Basuki Tjahaja Purnama (Ahok) mengundurkan diri dari Partai Gerindra pada 10 September 2014. (Wikimedia Commons)

Pilkada putaran kedua pun dilangsungkan. PDIP dan Gerindra semakin serius berpolitik supaya calonnya unggul. Mereka siap sedia mencoba menangkal segala macam propaganda hitam yang diarahkan kepada Jokowi-Ahok.

Apalagi, keduanya bukan putra daerah yang berasal dari suku yang mendiami Jakarta, Betawi. PDIP dan Gerindra tak terlalu mempermasalahkan hal itu. Keduanya yakin figur Jokowi yang mantan Wali Kota Solo dan Ahok mantan Bupati Belitung Timur dapat memberikan harapan baru bagi warga Jakarta.
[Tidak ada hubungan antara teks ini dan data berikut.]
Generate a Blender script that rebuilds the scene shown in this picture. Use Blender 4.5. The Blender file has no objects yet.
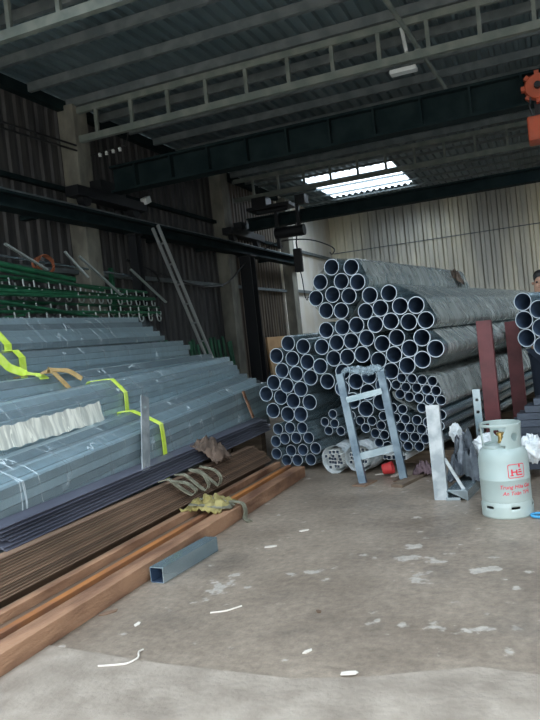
import bpy, bmesh, math, random
from mathutils import Vector, Matrix
random.seed(7)
V = Vector
C = bpy.context.scene.collection
R = math.radians
SC = bpy.context.scene

# ------------------------------------------------------------------ camera, sky, exposure
cam = bpy.data.cameras.new('camera'); camo = bpy.data.objects.new('camera', cam); C.objects.link(camo)
cam.sensor_fit = 'VERTICAL'; cam.sensor_height = 24.0; cam.lens = 24.0 * 700 / 720
cam.clip_start = 0.05; cam.clip_end = 200
yaw, pitch, roll = R(21.98), R(-1.303), R(-5.995)
fwd = V((-math.sin(yaw) * math.cos(pitch), math.cos(yaw) * math.cos(pitch), math.sin(pitch)))
rt = V((math.cos(yaw), math.sin(yaw), 0)); up = rt.cross(fwd)
r2 = rt * math.cos(roll) + up * math.sin(roll); u2 = -rt * math.sin(roll) + up * math.cos(roll)
m = Matrix((r2, u2, -fwd)).transposed().to_4x4(); m.translation = V((0, 0, 1.25))
camo.matrix_world = m
SC.camera = camo

w = bpy.data.worlds.new('sky'); SC.world = w; w.use_nodes = True
wn = w.node_tree.nodes; wl = w.node_tree.links
bg = wn['Background']
tcw = wn.new('ShaderNodeTexCoord'); sx = wn.new('ShaderNodeSeparateXYZ'); rp = wn.new('ShaderNodeValToRGB')
wl.new(tcw.outputs['Generated'], sx.inputs[0]); wl.new(sx.outputs['Z'], rp.inputs[0]); wl.new(rp.outputs[0], bg.inputs[0])
rp.color_ramp.elements[0].position = 0.0; rp.color_ramp.elements[0].color = (.55, .60, .62, 1)
rp.color_ramp.elements[1].position = 0.85; rp.color_ramp.elements[1].color = (1.95, 2.15, 2.35, 1)
bg.inputs[1].default_value = 2.2

# the open shop front behind the camera: a portal that only helps sample the sky through it
pl = bpy.data.lights.new('front_opening_portal', 'AREA'); pl.shape = 'RECTANGLE'; pl.size = 12.0; pl.size_y = 3.3
pl.cycles.is_portal = True
po = bpy.data.objects.new('front_opening_portal', pl); C.objects.link(po)
po.location = (0, -1.6, 1.65); po.rotation_euler = (R(90), 0, 0)

SC.view_settings.view_transform = 'Standard'; SC.view_settings.look = 'None'
SC.view_settings.gamma = 1; SC.view_settings.use_curve_mapping = False
SC.view_settings.exposure = 1.15

# ------------------------------------------------------------------ helpers
def put(o, **k):
    for a, b in k.items(): o[a] = b
    return o

def tag(o, label, cat, group=None):
    o['label'] = label; o['category'] = cat
    if group: o['group'] = group
    return o

def thing(name, label, cat, loc=(0, 0, 0), group=None):
    o = bpy.data.objects.new(name, None); C.objects.link(o); o.location = loc
    o.empty_display_size = .1
    return tag(o, label, cat, group)

def wloc(o):
    p = V((0, 0, 0))
    while o is not None:
        p += o.location; o = o.parent
    return p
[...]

Hasilnya Jokowi-ahok memenangi Pilkada DKI Jakarta. Keduanya unggul 53,82 persen suara dari Foke-Nara yang hanya meraih 46,17 persen suara. Karenanya, Jokowi-Ahok pun dilantik sebagai Gubernur dan Wakil Gubernur DKI Jakarta yang baru pada 15 Oktober 2012.

“Salah seorang yang tidak mempermasalahkan gaya bicara Ahok adalah Prabowo Subianto (orang penting dari Partai Gerindra). Prabowo memaklumi gaya bicara Ahok yang terdengar kasar, tetapi bukan kekasaran dari ucapan-ucapan yang dilontarkan oleh Ahok yang harus dilihat. Namun, niat baik di balik ucapan tersebut.”

“Prabowo yakin di balik ucapan kasar Ahok terdapat hal yang baik. Masalah cuman hal baik yang disampaikan oleh Ahok dengan pilihan bahasanya yang ceplas-ceplos dan berani,” tulis Ismantoro Dwi dan kawan-kawan dalam buku Gara-Gara Ahok: Dari Kegaduhan ke Kegaduhan (2017).

Kepemimpinan Ahok sebagai Wakil Gubernur DKI Jakarta berjalan mulus. Gerindra pun mendukung penuh Ahok. Namun, masalah baru muncul kala Ahok dan Gerindra berselisih paham pada 2014. Ahok yang notabene Ketua Dewan Pimpinan Pusat Bidang Politik Partai Gerindra tak sepakat dengan keputusan partai terkait usulan pemilihan kepala daerah dilanggengkan oleh sekelas DPRD.

Pilihan pun diambil. Ia menimbang dibanding harus setuju sebagai petugas partai, ia justru memilih untuk mengundurkan diri karena sikap Partai Gerindra tak sesuai dengan nuraninya. Pengunduran diri Ahok lalu secara resmi diterima Gerindra pada 10 September 2014.

"Saya sudah resmi mengundurkan diri dari Gerindra. Sejak saya memasukkan surat ini, saya sudah bukan orang partai politik lagi. Bagi saya, Partai Gerindra sudah tidak sesuai dengan perjuangan saya untuk memberikan rakyat sebuah pilihan terbaik," kata Ahok di Balai Kota Jakarta sebagaimana dikutip Kompas.com, 10 September 2014.